Abuse as child or adult: mostly as child and very young adult.
Types:
Sexually abuse:
The first time I was sexually abused I was 5 or so. This nahborhood boy, slightly older than me regularly took me in the laundry room to "play house", usually he took off my clothes and flailed around on me. I dont think there was ever penetration, nor do I think he knew what he was doing. That went on for a your or so.
The other major prolonged inccedent was when I was 12-13. The older brother of my nahbor and best friend, L, would regularly make us(yes his sister too) play truth or dare, or strip poker, or some other ploy to eventually get us naked. He did not touch me much, never a rape, but always made us get close and look at his 14 or 15 your old failing boner.
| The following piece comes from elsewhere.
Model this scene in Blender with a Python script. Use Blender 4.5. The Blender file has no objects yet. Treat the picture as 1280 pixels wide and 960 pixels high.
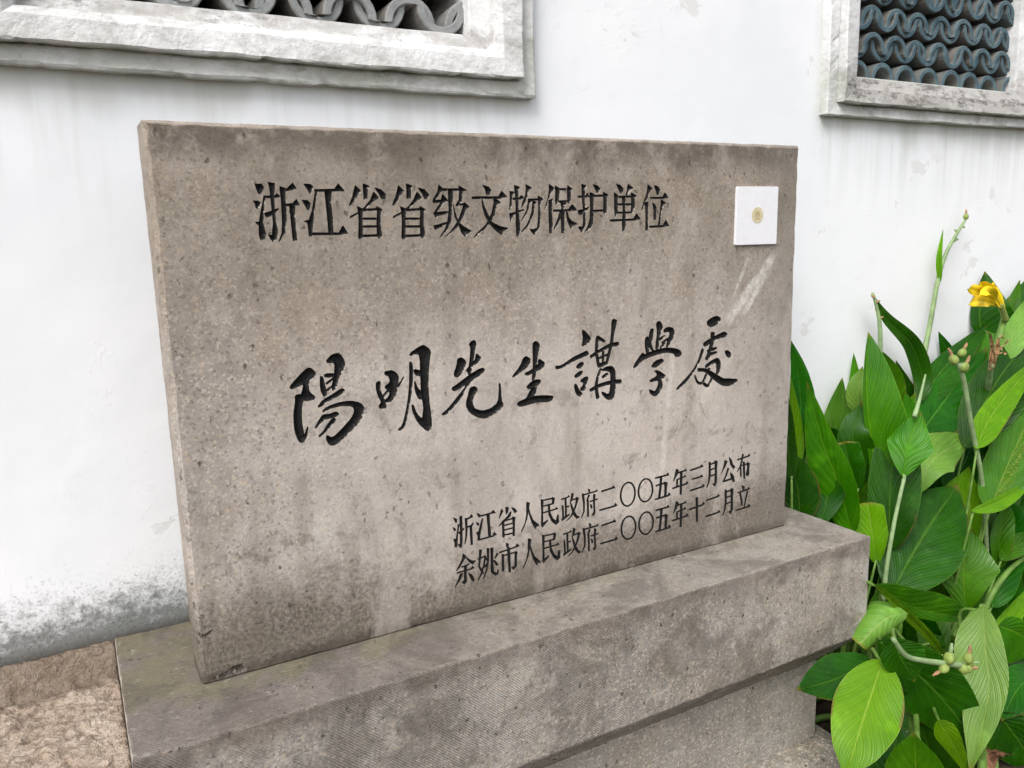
import bpy, bmesh, math, random
import numpy as np
from mathutils import Vector, Matrix, noise
from mathutils.geometry import delaunay_2d_cdt
rnd = random.Random(7)
S = bpy.context.scene
COL = S.collection
R = math.radians

# ------------------------------------------------------------------ camera
CAM = Vector((-0.14974, -1.48243, 0.80654))
YAW, PITCH, ROLL, FPX = 0.50307, -0.18385, -0.02737, 1007.454
fw = Vector((math.sin(YAW)*math.cos(PITCH), math.cos(YAW)*math.cos(PITCH), math.sin(PITCH)))
r0 = Vector((math.cos(YAW), -math.sin(YAW), 0)); u0 = r0.cross(fw)
RT = r0*math.cos(ROLL) + u0*math.sin(ROLL); UP = -r0*math.sin(ROLL) + u0*math.cos(ROLL)
cd = bpy.data.cameras.new('camera'); cam = bpy.data.objects.new('camera', cd); COL.objects.link(cam)
M = Matrix.Identity(4)
for i in range(3):
    M[i][0] = RT[i]; M[i][1] = UP[i]; M[i][2] = -fw[i]; M[i][3] = CAM[i]
cam.matrix_world = M
cd.sensor_width = 36; cd.lens = FPX/1280*36; cd.clip_start = .02; cd.clip_end = 500
S.camera = cam

# ------------------------------------------------------------------ light
SUN_EL, SUN_AZ = R(50), R(-52)      # azimuth: direction the light comes from, measured from -y (viewer side) towards +x
w = bpy.data.worlds.new('World'); S.world = w; w.use_nodes = True
nt = w.node_tree; nt.nodes.clear()
sky = nt.nodes.new('ShaderNodeTexSky'); sky.sky_type = 'NISHITA'; sky.sun_disc = False
sky.sun_elevation = SUN_EL; sky.sun_rotation = R(180) + SUN_AZ*-1; sky.air_density = 1.0; sky.dust_density = 3.0
hs = nt.nodes.new('ShaderNodeHueSaturation'); hs.inputs['Saturation'].default_value = .22
bg = nt.nodes.new('ShaderNodeBackground'); bg.inputs[1].default_value = .15
wo = nt.nodes.new('ShaderNodeOutputWorld')
nt.links.new(sky.outputs[0], hs.inputs['Color']); nt.links.new(hs.outputs[0], bg.inputs[0]); nt.links.new(bg.outputs[0], wo.inputs[0])
sd = bpy.data.lights.new('sun', 'SUN'); sd.energy = 1.5; sd.angle = R(28); sd.color = (1, .965, .92)
sun = bpy.data.objects.new('sun', sd); COL.objects.link(sun)
sdir = Vector((math.sin(SUN_AZ)*math.cos(SUN_EL), -math.cos(SUN_AZ)*math.cos(SUN_EL), math.sin(SUN_EL)))
sun.rotation_euler = sdir.to_track_quat('Z', 'Y').to_euler(); sun.location = (0, -3, 6)
S.view_settings.view_transform = 'Standard'; S.view_settings.look = 'None'
S.view_settings.exposure = 0.62; S.view_settings.gamma = 1
try: S.view_settings.use_curve_mapping = False
except Exception: pass

# ------------------------------------------------------------------ helpers
def ray(px, py, Y):
    """point of the plane y=Y that the survey photo shows at pixel px,py (survey of the place)"""
    d = fw*FPX + RT*(px-640) - UP*(py-480)
    return CAM + d*((Y-CAM.y)/d.y)
def face_xz(px, py):
    p = ray(px, py, 0); return (p.x, p.z)
def tag(o, label=None, cat=None, group=None, kind=None):
    if label: o['label'] = label
    if cat: o['category'] = cat
    if group: o['group'] = group
    if kind: o['kind'] = kind
    return o
def empty(name, loc, label, cat, group=None):
    o = bpy.data.objects.new(name, None); o.location = loc; o.empty_display_size = .1; COL.objects.link(o)
    return tag(o, label, cat, group)
def mesh_obj(name, verts, faces, mat, parent=None, smooth=False, mats=None):
    me = bpy.data.meshes.new(name); me.from_pydata([tuple(v) for v in verts], [], faces); me.update()
    for m in (mats or [mat]): me.materials.append(m)
    if smooth: me.polygons.foreach_set('use_smooth', [True]*len(me.polygons))
    o = bpy.data.objects.new(name, me); COL.objects.link(o)
    if parent:
        o.parent = parent
        off = parent.matrix_basis.translation.copy(); p = parent.parent
        while p: off += p.matrix_basis.translation; p = p.parent
        o.location = -off
    return o
def attr(o, name, vals):
    a = o.data.attributes.new(name, 'FLOAT', 'POINT'); a.data.foreach_set('value', np.asarray(vals, np.float32))
def nz(x, y, z, s=1.0, oct=3):
    return noise.fractal(Vector((x*s, y*s, z*s)), .6, 2.0, oct)

class NB:
    """small node-graph builder"""
    def __init__(s, name):
        s.m = bpy.data.materials.new(name); s.m.use_nodes = True; s.t = s.m.node_tree; s.t.nodes.clear()
        s.out = s.n('ShaderNodeOutputMaterial'); s.b = s.n('ShaderNodeBsdfPrincipled'); s.l(s.b.outputs[0], s.out.inputs[0])
        tc = s.n('ShaderNodeTexCoord'); geo = s.n('ShaderNodeNewGeometry')
        s.P = geo.outputs['Position']; s.N = geo.outputs['Normal']; s.O = tc.outputs['Object']; s.UV = tc.outputs['UV']
        s.height = None
    def n(s, t, **k):
        x = s.t.nodes.new(t)
        for a, v in k.items(): setattr(x, a, v)
        return x
    def l(s, a, b): s.t.links.new(a, b)
    def put(s, sock, v):
        if hasattr(v, 'is_linked') or isinstance(v, bpy.types.NodeSocket): s.l(v, sock)
        else: sock.default_value = v
    def math(s, op, a, b=0., c=None, clamp=False):
        x = s.n('ShaderNodeMath', operation=op, use_clamp=clamp); s.put(x.inputs[0], a); s.put(x.inputs[1], b)
        if c is not None: s.put(x.inputs[2], c)
        return x.outputs[0]
    def noise(s, scale, detail=4, rough=.6, vec=None, dist=0., out=0):
        x = s.n('ShaderNodeTexNoise'); x.inputs['Scale'].default_value = scale; x.inputs['Detail'].default_value = detail
        x.inputs['Roughness'].default_value = rough; x.inputs['Distortion'].default_value = dist
        s.l(vec if vec is not None else s.P, x.inputs['Vector']); return x.outputs[out]
    def voro(s, scale, vec=None, feature='F1', rand=1.):
        x = s.n('ShaderNodeTexVoronoi', feature=feature); x.inputs['Scale'].default_value = scale; x.inputs['Randomness'].default_value = rand
        s.l(vec if vec is not None else s.P, x.inputs['Vector']); return x.outputs
    def ramp(s, v, a, b, lo=0., hi=1., smooth=True):
        x = s.n('ShaderNodeMapRange'); x.clamp = True
        if smooth: x.interpolation_type = 'SMOOTHSTEP'
        s.put(x.inputs[0], v); x.inputs[1].default_value = a; x.inputs[2].default_value = b
        x.inputs[3].default_value = lo; x.inputs[4].default_value = hi; return x.outputs[0]
    def mix(s, f, a, b, mode='MIX'):
        x = s.n('ShaderNodeMix', data_type='RGBA', blend_type=mode)
        s.put(x.inputs[0], f)
        for sock, v in ((x.inputs[6], a), (x.inputs[7], b)):
            if isinstance(v, tuple): sock.default_value = (*v, 1) if len(v) == 3 else v
            else: s.l(v, sock)
        return x.outputs[2]
    def sep(s, v=None):
        x = s.n('ShaderNodeSeparateXYZ'); s.l(v if v is not None else s.P, x.inputs[0]); return x.outputs
    def vscale(s, k, vec=None):
        x = s.n('ShaderNodeVectorMath', operation='MULTIPLY'); s.l(vec if vec is not None else s.P, x.inputs[0]); x.inputs[1].default_value = k
        return x.outputs[0]
    def dot(s, k, vec=None):
        x = s.n('ShaderNodeVectorMath', operation='DOT_PRODUCT'); s.l(vec if vec is not None else s.P, x.inputs[0]); x.inputs[1].default_value = k
        return x.outputs['Value']
    def att(s, name):
        x = s.n('ShaderNodeAttribute', attribute_name=name); return x.outputs['Fac']
    def bump(s, h, dist, strength=1., prev=None):
        x = s.n('ShaderNodeBump'); x.inputs['Strength'].default_value = strength; x.inputs['Distance'].default_value = dist
        s.l(h, x.inputs['Height'])
        if prev is not None: s.l(prev, x.inputs['Normal'])
        return x.outputs[0]
    def done(s, col, rough=.85, normal=None, spec=.3):
        s.put(s.b.inputs['Base Color'], (*col, 1) if isinstance(col, tuple) else col)
        s.put(s.b.inputs['Roughness'], rough); s.b.inputs['Specular IOR Level'].default_value = spec
        if normal is not None: s.l(normal, s.b.inputs['Normal'])
        return s.m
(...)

He often dared us to do laps around the house(this usually took play before our parents got home from work, we were out of school). Once he took a poloroid picture of me naked when I was 12. When I looked at it I felt so ashamed and embarresed that I stole it from him and burned it.
Later I began to revolt more and threw a heavy gel sandel at him and hit him square in the face.
After that there was just a your or so of time, basically the whole of 8th grade, when I was totally unused and unprepared for the attention shifted to me after I suddenly get boobs and an ass and hips over the summer between 7th and 8th grade. I was regularly touched and made to sit in laps and grouped agianst my very quiet will at the time. I hated the bus ride to school until a certain dude got on the bus, because before that the older boys on the bus often held me down and tried to get under my shirt and shit like that. By the end of the 8th grade I had become very very guarded. I didnt like hugs, didnt like strangers ouch me, yada yada.
Other abuse? Well I was basically told up until somewhere in the end of high school tat I was not smart, and some even said stupid. I think the experiance of having ADD but not being diognosed really efected me. Its a big drive in my own teaching.
Drugs!
I use em.
Addiction? I have an addictive personality, mostly thats just meant pot, but I have been suffering pretty badly from stess, so I keep well stocked.I am fighting my first problem with stimulants, mainly MDPV, but that has to do with ADD and all the shit I have going on normally
Its hard to say how directly related the two are. There have been many effect of abuse on my personality, but i have always been spacy, independant and a bit of a loner.
And my biggest reasons for abusing seem to be to deal with reality in general, and its general template for how we should live. Cant deal with it.